Asia-Pacific major powers revealed deep divisions Thursday, with their leaders exchanging harsh words over Russia's war on Ukraine and the maritime assertiveness of China.

At the 18-member East Asia Summit held in Jakarta, the United States and Japan warned that those developments are threatening the global order, while China and Russia hit back by saying such arguments only sow seeds of confrontation.

Japan's Prime Minister Fumio Kishida (far L) attends the East Asia Summit in Jakarta on Sept. 7, 2023. (Kyodo) 

"The United States remains committed to what we must do to resolve these issues, and we remain concerned about China's provocative actions in the South China Sea and the East China Sea," U.S. Vice President Kamala Harris said.

Harris added Russia's "brutal assault" on Ukraine must be condemned as "an attack on that nation's sovereignty and territorial integrity" and that Washington will continue to hold Moscow accountable for its "egregious crimes against humanity."

"In the Indo-Pacific and around the world, we also see growing threats to the international rules-based order," she said, adding that the concern is shared with many ASEAN members.

Chinese Premier Li Qiang said the accusations against Beijing are "attempts to create competing structures" and to force countries in the region to "pick sides or get embroiled in meaningless disputes."

"Confrontation produces no winner, rather mutually beneficial cooperation is what people want and where the future lies," Li said, adding that "general stability" has been maintained in the South China Sea.

The annual gathering, held on the final day of three-day summits by members of the Association of Southeast Asian Nations and their partners, came as the rift between major democracies led by the Group of Seven nations and the China-Russia camp has been widening.

U.S. President Joe Biden, as well as Chinese President Xi Jinping and Russian President Vladimir Putin, skipped the talks despite their countries' intense competition for influence in the fast-growing region.

At the gathering, Japanese Prime Minister Fumio Kishida voiced opposition to "continued and intensified activities" in the East China Sea and "militarization and coercive activities" in the South China Sea.

Japan's Prime Minister Fumio Kishida attends the annual East Asia Summit with member countries of the Association of Southeast Asian Nations and other Asia Pacific partners in Jakarta on Sept. 7, 2023. (Kyodo) 

Kishida also said the Russian aggression against Ukraine "continues even now, despite many countries condemning it," adding that Moscow's nuclear threat and its potential use of nuclear weapons are "absolutely unacceptable."

"Unilateral attempts to change the status quo by force are unacceptable anywhere in the world, and Japan strongly opposes it," Kishida said.

Russian Foreign Minister Sergey Lavrov said some EAS members are trying to "Ukrainize" the agendas at the meeting and to discuss other problems that are not in their regional agenda.

He also indirectly rapped the U.S. military's engagement in the region when he said that "out-of-the-region actors" are becoming increasingly active in militarizing the Asia-Pacific space.

At the EAS talks, Kishida also reassured attendees of the safety of treated radioactive water being released into the Pacific from the crippled Fukushima nuclear power plant that began on Aug. 24, underscoring that the discharge has gone ahead "in accordance with international standards."


China has expressed strong opposition to the discharge and suspended all Japanese seafood imports, citing the possible impact on human health and the marine environment.
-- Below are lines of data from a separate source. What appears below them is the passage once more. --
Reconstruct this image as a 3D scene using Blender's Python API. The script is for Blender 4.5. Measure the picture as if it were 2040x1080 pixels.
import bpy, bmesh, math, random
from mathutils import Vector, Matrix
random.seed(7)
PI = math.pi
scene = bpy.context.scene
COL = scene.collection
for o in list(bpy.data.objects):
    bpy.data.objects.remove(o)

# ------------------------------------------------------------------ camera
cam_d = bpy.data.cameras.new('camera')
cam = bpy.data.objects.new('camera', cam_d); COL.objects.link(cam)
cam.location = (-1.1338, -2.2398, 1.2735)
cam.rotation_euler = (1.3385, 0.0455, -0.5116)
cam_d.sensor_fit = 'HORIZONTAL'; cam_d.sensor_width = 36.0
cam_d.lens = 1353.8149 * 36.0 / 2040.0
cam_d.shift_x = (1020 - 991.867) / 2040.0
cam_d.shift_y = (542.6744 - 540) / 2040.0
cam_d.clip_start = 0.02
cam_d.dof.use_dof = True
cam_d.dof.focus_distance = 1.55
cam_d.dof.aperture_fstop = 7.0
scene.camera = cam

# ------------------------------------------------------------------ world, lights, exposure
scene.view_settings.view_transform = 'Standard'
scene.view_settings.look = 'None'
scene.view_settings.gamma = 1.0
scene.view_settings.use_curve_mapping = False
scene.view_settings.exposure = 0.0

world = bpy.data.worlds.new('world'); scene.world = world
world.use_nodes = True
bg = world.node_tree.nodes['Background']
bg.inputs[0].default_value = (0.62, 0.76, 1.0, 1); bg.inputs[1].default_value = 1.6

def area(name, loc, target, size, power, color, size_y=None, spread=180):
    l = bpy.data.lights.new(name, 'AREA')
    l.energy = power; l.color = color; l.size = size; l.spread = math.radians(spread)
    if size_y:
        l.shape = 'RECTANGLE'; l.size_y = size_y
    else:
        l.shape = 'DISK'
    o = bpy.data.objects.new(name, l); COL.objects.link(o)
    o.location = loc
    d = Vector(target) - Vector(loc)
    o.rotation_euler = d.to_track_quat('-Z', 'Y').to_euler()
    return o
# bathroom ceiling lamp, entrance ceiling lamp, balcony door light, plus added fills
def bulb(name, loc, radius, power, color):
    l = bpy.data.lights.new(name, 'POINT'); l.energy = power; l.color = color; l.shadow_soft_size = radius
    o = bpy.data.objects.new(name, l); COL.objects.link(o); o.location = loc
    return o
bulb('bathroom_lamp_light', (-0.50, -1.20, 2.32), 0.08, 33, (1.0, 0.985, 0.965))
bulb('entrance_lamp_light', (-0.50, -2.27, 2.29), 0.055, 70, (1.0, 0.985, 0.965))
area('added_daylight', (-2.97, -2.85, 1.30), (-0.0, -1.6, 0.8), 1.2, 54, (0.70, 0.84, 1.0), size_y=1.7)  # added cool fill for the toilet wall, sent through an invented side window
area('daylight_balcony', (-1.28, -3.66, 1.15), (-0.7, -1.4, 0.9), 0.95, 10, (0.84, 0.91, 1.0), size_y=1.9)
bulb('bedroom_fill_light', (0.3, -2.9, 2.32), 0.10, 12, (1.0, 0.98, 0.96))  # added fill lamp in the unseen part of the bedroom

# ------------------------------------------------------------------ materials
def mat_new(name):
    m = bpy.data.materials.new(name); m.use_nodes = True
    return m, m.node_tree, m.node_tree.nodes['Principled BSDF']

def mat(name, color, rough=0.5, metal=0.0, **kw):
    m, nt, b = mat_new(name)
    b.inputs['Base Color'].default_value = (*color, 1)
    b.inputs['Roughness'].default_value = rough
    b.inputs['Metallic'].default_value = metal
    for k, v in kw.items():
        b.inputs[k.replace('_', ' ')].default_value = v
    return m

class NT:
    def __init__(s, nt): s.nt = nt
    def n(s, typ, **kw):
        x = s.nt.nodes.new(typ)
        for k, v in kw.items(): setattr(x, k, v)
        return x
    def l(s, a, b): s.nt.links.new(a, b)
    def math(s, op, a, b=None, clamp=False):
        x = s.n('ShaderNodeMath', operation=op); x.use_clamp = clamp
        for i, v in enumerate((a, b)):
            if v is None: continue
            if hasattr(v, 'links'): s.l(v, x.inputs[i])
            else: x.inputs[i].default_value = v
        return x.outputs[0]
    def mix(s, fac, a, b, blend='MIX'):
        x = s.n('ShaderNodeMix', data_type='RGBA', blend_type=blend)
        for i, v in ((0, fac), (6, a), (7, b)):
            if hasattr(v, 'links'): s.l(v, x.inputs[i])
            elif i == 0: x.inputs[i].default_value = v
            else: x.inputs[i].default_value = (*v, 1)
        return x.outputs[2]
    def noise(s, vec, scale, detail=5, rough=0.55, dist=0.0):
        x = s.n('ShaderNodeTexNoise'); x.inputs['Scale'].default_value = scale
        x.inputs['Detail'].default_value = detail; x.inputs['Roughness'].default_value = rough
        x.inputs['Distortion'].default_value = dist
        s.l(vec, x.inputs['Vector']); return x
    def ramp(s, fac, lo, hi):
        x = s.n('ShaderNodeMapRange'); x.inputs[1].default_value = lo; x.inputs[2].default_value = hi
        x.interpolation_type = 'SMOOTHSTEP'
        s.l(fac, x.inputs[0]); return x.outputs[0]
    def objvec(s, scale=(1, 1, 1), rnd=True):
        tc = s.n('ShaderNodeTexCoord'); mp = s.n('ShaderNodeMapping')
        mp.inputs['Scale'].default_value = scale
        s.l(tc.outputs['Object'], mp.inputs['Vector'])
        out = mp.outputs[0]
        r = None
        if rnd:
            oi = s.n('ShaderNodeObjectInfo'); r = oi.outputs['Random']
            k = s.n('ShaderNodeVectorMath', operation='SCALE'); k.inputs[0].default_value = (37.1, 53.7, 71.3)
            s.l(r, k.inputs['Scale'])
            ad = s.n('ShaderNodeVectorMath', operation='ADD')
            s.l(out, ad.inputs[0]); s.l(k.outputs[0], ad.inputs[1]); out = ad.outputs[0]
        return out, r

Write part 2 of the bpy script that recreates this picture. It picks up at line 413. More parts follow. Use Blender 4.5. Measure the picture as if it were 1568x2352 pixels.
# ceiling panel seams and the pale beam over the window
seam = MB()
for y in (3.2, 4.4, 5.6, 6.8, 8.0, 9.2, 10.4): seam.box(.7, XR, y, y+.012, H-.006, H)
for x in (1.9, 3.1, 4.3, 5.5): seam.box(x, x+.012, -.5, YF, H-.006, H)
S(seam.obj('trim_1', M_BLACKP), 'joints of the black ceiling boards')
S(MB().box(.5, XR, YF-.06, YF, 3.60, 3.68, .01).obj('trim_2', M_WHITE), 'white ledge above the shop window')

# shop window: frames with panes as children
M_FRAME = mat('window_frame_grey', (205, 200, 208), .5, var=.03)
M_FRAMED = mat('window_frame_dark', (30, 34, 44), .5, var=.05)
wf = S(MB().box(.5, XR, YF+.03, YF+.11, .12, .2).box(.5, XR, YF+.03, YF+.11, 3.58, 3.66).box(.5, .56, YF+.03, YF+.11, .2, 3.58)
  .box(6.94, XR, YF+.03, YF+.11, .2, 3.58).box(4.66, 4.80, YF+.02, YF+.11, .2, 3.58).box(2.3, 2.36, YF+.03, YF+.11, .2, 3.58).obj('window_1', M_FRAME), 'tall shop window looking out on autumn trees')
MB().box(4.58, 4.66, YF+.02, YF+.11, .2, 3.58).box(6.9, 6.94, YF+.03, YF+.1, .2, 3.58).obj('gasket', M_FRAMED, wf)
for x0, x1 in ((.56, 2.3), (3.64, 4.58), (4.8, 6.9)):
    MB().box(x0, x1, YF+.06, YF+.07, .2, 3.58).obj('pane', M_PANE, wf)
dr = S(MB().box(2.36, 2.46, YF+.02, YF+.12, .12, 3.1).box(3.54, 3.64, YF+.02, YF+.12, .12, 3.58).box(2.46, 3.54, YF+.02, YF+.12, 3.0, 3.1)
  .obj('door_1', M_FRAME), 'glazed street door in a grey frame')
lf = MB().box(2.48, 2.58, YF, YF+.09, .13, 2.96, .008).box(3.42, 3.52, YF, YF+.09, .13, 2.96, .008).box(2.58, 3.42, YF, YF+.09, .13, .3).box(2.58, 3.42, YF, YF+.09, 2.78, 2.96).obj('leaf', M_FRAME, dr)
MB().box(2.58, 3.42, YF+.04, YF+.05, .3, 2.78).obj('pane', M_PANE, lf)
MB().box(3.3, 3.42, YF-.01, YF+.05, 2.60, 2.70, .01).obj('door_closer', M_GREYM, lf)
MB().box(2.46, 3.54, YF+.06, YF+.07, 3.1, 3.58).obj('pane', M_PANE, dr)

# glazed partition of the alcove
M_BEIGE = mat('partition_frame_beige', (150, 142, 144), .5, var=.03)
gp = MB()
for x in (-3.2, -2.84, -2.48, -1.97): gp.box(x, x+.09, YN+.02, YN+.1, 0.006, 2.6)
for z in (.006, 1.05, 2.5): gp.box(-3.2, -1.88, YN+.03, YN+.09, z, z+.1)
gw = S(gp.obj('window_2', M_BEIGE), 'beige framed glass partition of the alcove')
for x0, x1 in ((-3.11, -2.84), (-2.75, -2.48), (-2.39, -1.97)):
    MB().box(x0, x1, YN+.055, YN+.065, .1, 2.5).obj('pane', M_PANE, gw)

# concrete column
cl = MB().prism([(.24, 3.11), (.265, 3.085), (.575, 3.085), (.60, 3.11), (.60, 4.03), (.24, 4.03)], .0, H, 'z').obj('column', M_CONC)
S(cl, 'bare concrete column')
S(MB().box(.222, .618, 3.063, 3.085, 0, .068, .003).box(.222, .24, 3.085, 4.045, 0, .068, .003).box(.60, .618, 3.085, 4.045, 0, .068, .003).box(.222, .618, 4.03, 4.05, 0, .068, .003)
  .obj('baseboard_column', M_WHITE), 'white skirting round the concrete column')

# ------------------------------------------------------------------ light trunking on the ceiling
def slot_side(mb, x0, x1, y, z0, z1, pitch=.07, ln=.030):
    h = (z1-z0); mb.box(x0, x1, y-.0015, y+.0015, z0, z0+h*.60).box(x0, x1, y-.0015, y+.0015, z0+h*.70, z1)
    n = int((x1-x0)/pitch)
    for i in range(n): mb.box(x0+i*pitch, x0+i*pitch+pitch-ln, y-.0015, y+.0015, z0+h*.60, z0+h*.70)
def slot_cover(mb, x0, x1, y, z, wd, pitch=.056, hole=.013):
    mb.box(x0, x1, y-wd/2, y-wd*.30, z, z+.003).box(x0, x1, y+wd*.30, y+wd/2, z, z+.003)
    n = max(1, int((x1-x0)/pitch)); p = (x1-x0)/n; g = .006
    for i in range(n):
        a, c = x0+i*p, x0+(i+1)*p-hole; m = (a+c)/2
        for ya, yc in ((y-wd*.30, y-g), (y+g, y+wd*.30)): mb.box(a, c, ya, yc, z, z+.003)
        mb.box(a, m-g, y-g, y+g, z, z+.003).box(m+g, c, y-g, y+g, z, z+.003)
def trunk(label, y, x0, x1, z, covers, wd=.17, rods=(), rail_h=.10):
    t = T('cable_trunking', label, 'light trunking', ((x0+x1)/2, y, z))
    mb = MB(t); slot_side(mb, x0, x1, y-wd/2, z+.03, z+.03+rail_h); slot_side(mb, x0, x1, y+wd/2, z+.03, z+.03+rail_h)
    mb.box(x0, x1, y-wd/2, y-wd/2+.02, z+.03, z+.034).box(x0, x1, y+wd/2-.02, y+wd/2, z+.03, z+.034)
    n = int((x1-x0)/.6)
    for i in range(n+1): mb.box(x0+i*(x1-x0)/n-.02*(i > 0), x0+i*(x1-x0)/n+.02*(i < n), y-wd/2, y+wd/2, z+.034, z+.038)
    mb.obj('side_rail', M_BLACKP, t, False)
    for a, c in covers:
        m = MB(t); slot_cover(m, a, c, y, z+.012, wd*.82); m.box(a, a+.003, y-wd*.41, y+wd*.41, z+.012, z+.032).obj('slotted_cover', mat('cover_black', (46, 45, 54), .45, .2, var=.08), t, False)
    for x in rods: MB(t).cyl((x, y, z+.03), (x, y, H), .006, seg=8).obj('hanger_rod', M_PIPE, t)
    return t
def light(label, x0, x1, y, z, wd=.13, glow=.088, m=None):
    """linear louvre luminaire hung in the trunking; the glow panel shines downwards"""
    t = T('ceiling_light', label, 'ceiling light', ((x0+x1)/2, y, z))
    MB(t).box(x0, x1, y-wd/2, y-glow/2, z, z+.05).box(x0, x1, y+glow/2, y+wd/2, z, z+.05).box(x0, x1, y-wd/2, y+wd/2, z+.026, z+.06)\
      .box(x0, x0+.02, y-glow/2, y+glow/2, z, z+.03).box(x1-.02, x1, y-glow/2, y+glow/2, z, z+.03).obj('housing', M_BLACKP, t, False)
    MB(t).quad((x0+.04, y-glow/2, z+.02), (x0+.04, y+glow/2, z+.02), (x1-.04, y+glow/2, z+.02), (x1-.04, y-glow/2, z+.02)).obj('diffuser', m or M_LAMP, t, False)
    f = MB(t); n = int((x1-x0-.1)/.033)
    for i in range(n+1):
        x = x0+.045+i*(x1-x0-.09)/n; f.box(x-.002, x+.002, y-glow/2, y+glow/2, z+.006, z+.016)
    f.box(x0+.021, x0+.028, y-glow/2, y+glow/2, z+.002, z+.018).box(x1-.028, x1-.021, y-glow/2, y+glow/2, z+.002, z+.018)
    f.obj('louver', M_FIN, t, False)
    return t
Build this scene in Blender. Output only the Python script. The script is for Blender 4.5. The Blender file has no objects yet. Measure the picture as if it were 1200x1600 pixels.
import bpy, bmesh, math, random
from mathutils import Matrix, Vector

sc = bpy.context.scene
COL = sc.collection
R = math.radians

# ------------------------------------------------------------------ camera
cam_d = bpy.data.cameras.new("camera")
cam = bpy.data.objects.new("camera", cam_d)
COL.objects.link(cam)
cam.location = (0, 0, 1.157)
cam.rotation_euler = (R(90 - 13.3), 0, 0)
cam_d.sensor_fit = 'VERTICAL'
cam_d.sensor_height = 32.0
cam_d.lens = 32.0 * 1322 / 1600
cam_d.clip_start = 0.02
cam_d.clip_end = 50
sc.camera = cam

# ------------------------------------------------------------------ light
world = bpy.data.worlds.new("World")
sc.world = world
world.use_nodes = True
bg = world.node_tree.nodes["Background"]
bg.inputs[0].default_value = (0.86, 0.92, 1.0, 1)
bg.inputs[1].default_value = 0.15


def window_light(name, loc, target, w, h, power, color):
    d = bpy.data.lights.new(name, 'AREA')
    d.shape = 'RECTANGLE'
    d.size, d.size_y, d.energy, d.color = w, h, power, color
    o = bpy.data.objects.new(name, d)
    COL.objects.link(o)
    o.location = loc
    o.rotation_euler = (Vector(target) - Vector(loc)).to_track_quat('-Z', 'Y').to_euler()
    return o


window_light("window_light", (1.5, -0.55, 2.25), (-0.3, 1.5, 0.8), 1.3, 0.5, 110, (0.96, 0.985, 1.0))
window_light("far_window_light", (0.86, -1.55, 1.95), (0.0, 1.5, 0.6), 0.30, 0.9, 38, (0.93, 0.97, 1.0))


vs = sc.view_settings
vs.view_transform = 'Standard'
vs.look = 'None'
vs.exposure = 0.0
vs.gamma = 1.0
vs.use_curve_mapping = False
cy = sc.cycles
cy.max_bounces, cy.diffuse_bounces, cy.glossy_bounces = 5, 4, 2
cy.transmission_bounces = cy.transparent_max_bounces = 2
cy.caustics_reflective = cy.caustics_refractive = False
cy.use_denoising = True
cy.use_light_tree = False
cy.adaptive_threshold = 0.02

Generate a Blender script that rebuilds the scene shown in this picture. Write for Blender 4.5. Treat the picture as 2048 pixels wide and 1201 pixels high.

On Wednesday, Kishida and Li criticized each other at the ASEAN Plus Three gathering, also involving South Korea.

But at Thursday's meeting, Li made no remarks directly referencing the water release, which caused Kishida to avoid referring to China by name as well, according to a Japanese government official, who suggested the matter has started showing signs of calming down.

The official also said no participants brought up the issue related to a map released by China late last month, over which disputes have been recently intensifying in the Indo-Pacific region.

The map depicted the majority of the South China Sea as Chinese territory, leading to protests from several ASEAN members and Japan.

The EAS comprises ASEAN -- which groups Brunei, Cambodia, Indonesia, Laos, Malaysia, Myanmar, the Philippines, Singapore, Thailand and Vietnam -- plus Australia, China, India, Japan, New Zealand, Russia, South Korea and the United States.